Fantasy Football & STEM Stats

We always tell kids that they should work hard in school because an on-field career in professional sports is such a long-shot.  Looking at some data today and it appears it’s more likely for an African-American male to end up in the NFL each year than to earn a doctorate in a STEM discipline.  When you’re watching the playoffs this weekend, or the next time someone tells you that things in education are going swimmingly and all this reform talk is just about [insert conspiracy theory here], think about that and the diversity challenge it represents.  Bellwether works with 100K in 10, one initiative working to address the disparities and the STEM challenge.

6 Replies to “Fantasy Football & STEM Stats”

  1. That’s a pretty catchy statistic, but I’m not sure I agree. The table you link to doesn’t have gender, but using the NSF tabulation engine to create a table by race, gender, and field suggests 439 African-American males earned doctorates in a STEM field in 2010 (2011 not available on the engine).

    That seems to me to be the equivalent of being drafted into the NFL. (The count of all NFL players would be the equivalent of the count of all people working in STEM with PhDs, not just those getting degrees in a single year.) So, how many African-American players got drafted in 2010? Well, the total count of players drafted is 214. In that year, 67% of total players were African-American, so maybe 145 drafted players were African-American.
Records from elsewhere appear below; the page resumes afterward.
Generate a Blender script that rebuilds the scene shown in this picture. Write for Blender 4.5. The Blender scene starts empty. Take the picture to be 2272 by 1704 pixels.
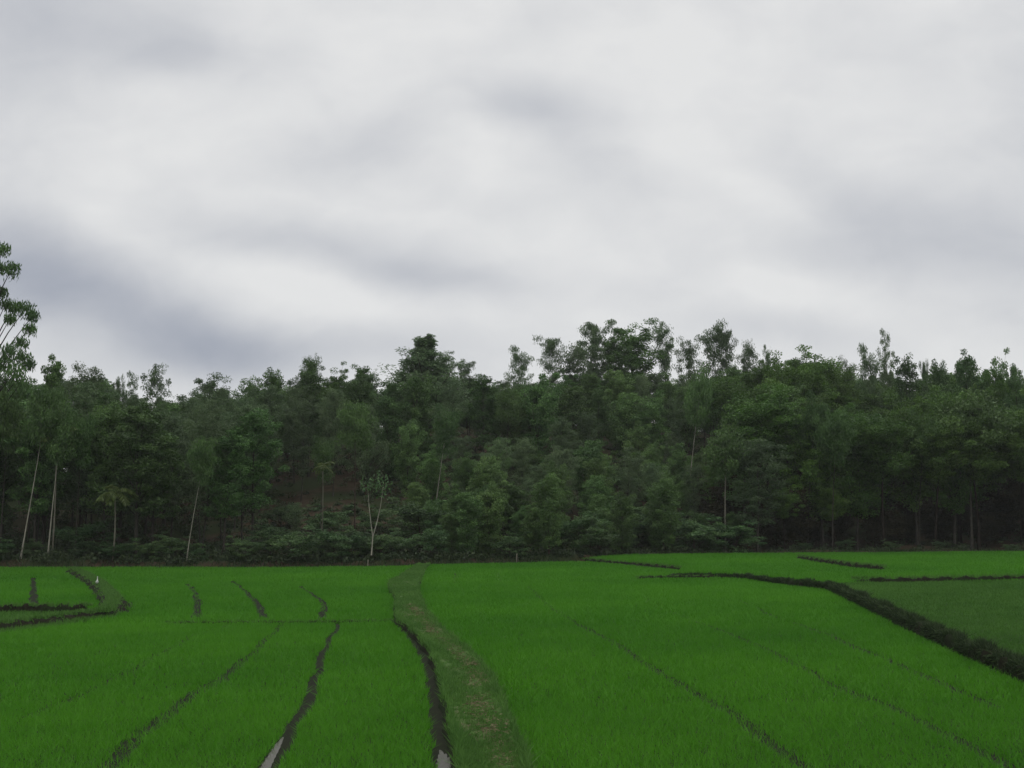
import bpy, math, random
import numpy as np
from mathutils import Vector

random.seed(7)
RNG = np.random.default_rng(7)
scene = bpy.context.scene
COL = scene.collection

# ------------------------------------------------------------------ camera
CH = 4.5                                   # camera height above the paddies
FPX = 2272 * 35.0 / 36.0                   # focal length in photo pixels
PITCH = math.atan((1130 - 852) / FPX)
SP, CP = math.sin(PITCH), math.cos(PITCH)
cam_d = bpy.data.cameras.new("camera")
cam_d.lens = 35.0
cam_d.sensor_width = 36.0
cam_d.clip_start = 0.1
cam_d.clip_end = 6000.0
cam = bpy.data.objects.new("camera", cam_d)
cam.location = (0, 0, CH)
cam.rotation_euler = (math.pi / 2 + PITCH, 0, 0)
COL.objects.link(cam)
scene.camera = cam


def ray(px, py):
    a = (px - 1136.0) / FPX
    b = (852.0 - py) / FPX
    return a, CP - b * SP, SP + b * CP


def G(px, py, z=0.0):                      # photo pixel -> point on the level z
    dx, dy, dz = ray(px, py)
    t = (z - CH) / dz
    return (dx * t, dy * t, z)


def at(px, py, Y):                         # photo pixel -> point at distance Y
    dx, dy, dz = ray(px, py)
    t = Y / dy
    return (dx * t, Y, CH + dz * t)


def pix(X, Y, Z):                          # point -> photo pixel (numpy)
    fz = Y * CP + (Z - CH) * SP
    uz = -Y * SP + (Z - CH) * CP
    return 1136 + FPX * X / fz, 852 - FPX * uz / fz


# ------------------------------------------------------------------ colour, light
scene.view_settings.view_transform = 'Standard'
scene.view_settings.look = 'None'
scene.view_settings.exposure = 0.0
scene.view_settings.gamma = 1.0
scene.cycles.max_bounces = 6
scene.cycles.diffuse_bounces = 3
scene.cycles.glossy_bounces = 2
scene.cycles.transmission_bounces = 3
scene.cycles.transparent_max_bounces = 4
scene.cycles.caustics_reflective = False
scene.cycles.caustics_refractive = False

SUN_EL, SUN_AZ = math.radians(62), math.radians(150)
sun_d = bpy.data.lights.new("sun", 'SUN')
sun_d.energy = 0.5
sun_d.angle = math.radians(25)
sun_d.color = (1.0, 0.97, 0.92)
sun = bpy.data.objects.new("sun", sun_d)
sv = Vector((math.sin(SUN_AZ) * math.cos(SUN_EL), math.cos(SUN_AZ) * math.cos(SUN_EL), math.sin(SUN_EL)))
sun.rotation_euler = sv.to_track_quat('Z', 'Y').to_euler()
sun.location = (0, 0, 60)
COL.objects.link(sun)

world = bpy.data.worlds.new("World")
scene.world = world
world.use_nodes = True
wn, wl = world.node_tree.nodes, world.node_tree.links
wn.clear()


def mk(tree, kind, **kw):
    n = tree.nodes.new(kind)
    for k, v in kw.items():
        setattr(n, k, v)
    return n


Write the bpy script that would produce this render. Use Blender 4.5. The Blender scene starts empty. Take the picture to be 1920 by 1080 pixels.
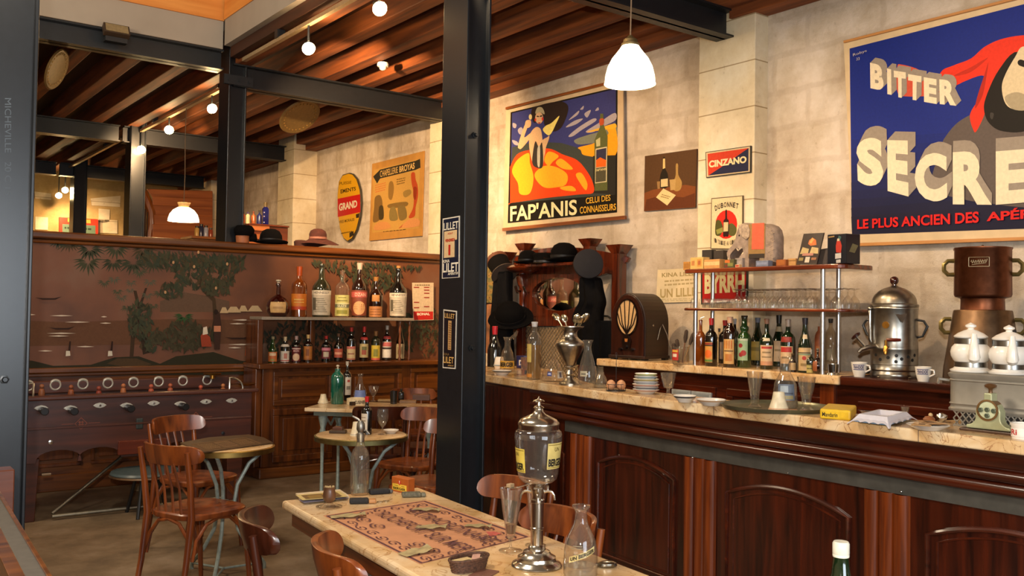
import bpy, math, random
from mathutils import Vector, Matrix
random.seed(7)
S = bpy.context.scene
COL = S.collection
PI = math.pi

# ------------------------------------------------------------------ camera
CAM_H = 1.55
FPX, YAW, PITCH, ROLL = 1736.0, 0.644, 0.02625, 0.01527
_f = Vector((math.sin(YAW)*math.cos(PITCH), math.cos(YAW)*math.cos(PITCH), math.sin(PITCH)))
_r0 = Vector((math.cos(YAW), -math.sin(YAW), 0)); _u0 = _r0.cross(_f)
CR = _r0*math.cos(ROLL) + _u0*math.sin(ROLL); CU = _u0*math.cos(ROLL) - _r0*math.sin(ROLL); CF = _f
EYE = Vector((0, 0, CAM_H))
cam = bpy.data.cameras.new('camera'); camo = bpy.data.objects.new('camera', cam); COL.objects.link(camo)
cam.sensor_width = 36; cam.lens = FPX*36/1920; cam.clip_start = .05; cam.clip_end = 100
M = Matrix(((CR.x, CU.x, -CF.x, 0), (CR.y, CU.y, -CF.y, 0), (CR.z, CU.z, -CF.z, 0), (0, 0, 0, 1)))
M.translation = EYE; camo.matrix_world = M
S.camera = camo
# ------------------------------------------------------------------ world, exposure, lights
w = bpy.data.worlds.new('world'); S.world = w; w.use_nodes = True
w.node_tree.nodes['Background'].inputs[0].default_value = (1.0, .72, .48, 1)
w.node_tree.nodes['Background'].inputs[1].default_value = .10
S.view_settings.view_transform = 'Standard'; S.view_settings.look = 'None'
S.view_settings.gamma = 1; S.view_settings.exposure = 0.8; S.view_settings.use_curve_mapping = False
cy = S.cycles
cy.use_denoising = True; cy.max_bounces = 7; cy.diffuse_bounces = 3; cy.glossy_bounces = 4; cy.transmission_bounces = 6
cy.transparent_max_bounces = 40; cy.caustics_reflective = False; cy.caustics_refractive = False
cy.sample_clamp_indirect = 4; cy.sample_clamp_direct = 0
WARM = (1.0, .64, .33); TUNG = (1.0, .78, .54)

def light(name, kind, loc, power, color=(1, 1, 1), radius=.05, aim=None, spot=None, size=None, blend=.6):
    l = bpy.data.lights.new(name, kind); o = bpy.data.objects.new(name, l); COL.objects.link(o)
    l.energy = power; l.color = color; o.location = loc
    if kind in ('POINT', 'SPOT'): l.shadow_soft_size = radius
    if kind == 'SPOT': l.spot_size = math.radians(spot); l.spot_blend = blend
    if kind == 'AREA': l.shape = 'RECTANGLE'; l.size, l.size_y = size
    if aim is not None: o.rotation_euler = (Vector(aim)-Vector(loc)).to_track_quat('-Z', 'Y').to_euler()
    return o
# daylight of the entrance behind the photographer, and the photographer's own flash
light('entrance_daylight', 'AREA', (1.1, -2.6, 1.75), 85, (.78, .89, 1.0), aim=(1.6, 4.5, 1.5), size=(2.4, 1.9))
light('camera_flash', 'SPOT', (-.12, -.05, 1.82), 230, (1.0, .93, .84), .04, aim=(4.2, 4.6, 1.75), spot=100, blend=.5)

light('hall_fill', 'POINT', (.3, 3.1, 4.15), 210, (1.0, .87, .70), .4)  # unseen light added to brighten floor and table; height fits the wall-top shadow
light('hall_fill', 'POINT', (-.6, 6.6, 4.0), 130, (1.0, .80, .56), .4)  # second unseen light, added to brighten the left part of the hall

# ------------------------------------------------------------------ pixel -> plane helpers (photo frame 1920x1080)
def ray(x, y): return CR*((x-960)/FPX) - CU*((y-540)/FPX) + CF
def at(x, y, X=None, Y=None, Z=None):
    d = ray(x, y)
    t = X/d.x if X is not None else (Y/d.y if Y is not None else (Z-CAM_H)/d.z)
    return EYE + d*t
def mpp(p): return (Vector(p)-EYE).dot(CF)/FPX      # metres per photo pixel at a point

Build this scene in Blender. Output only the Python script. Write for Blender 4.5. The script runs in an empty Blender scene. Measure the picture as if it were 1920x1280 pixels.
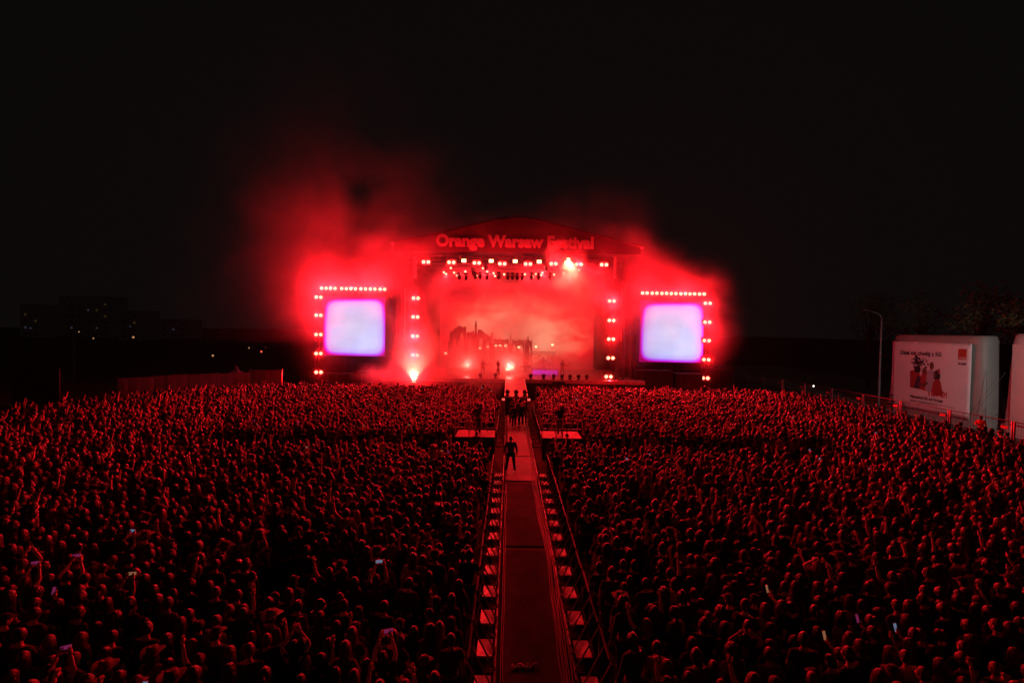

    So, 439 is still horribly low, but it is 3 times 145… am I looking at the wrong numbers?

  2. Hi –

    Great push, thanks! I was working off a different (lower) # of doctorates, 275. And a higher # of NFL 1st year players (although same demographic percentage you have) because there are a lot of undrafted players, it’s not they only way in (but I have no idea if they skew one way or another though I doubt it, I ascribed that 67 percent to everyone).

    But yes, a bad situation regardless. We may have to call the Daly Brothers back to settle it all for sure:,8599,2045812,00.html


  3. And, teachers deserve just as much blame for those numbers as all of the other coaches do for the low number of their kids who make it in the NFL.

    On the other hand, it is just a relatively small number of school reformers who have posioned the well as much as Daly, Rhee, Klein and their buddies have. So, maybe we should call this entire outliers game off.

  4. That’s something that caught hold of my attention. The students who make it to NFL are hard workers and if you watch them practicing, then you would get to know about the reason for there talent. The work hard attitude pays in every field and provides better end results.

  5. You also have to consider the undrafted free agents and perhaps, depending your definitition of “making” the NFL, the practice squad.

    That number, subtracting the draftees who were cut, probably brings you closer to 200 than 145.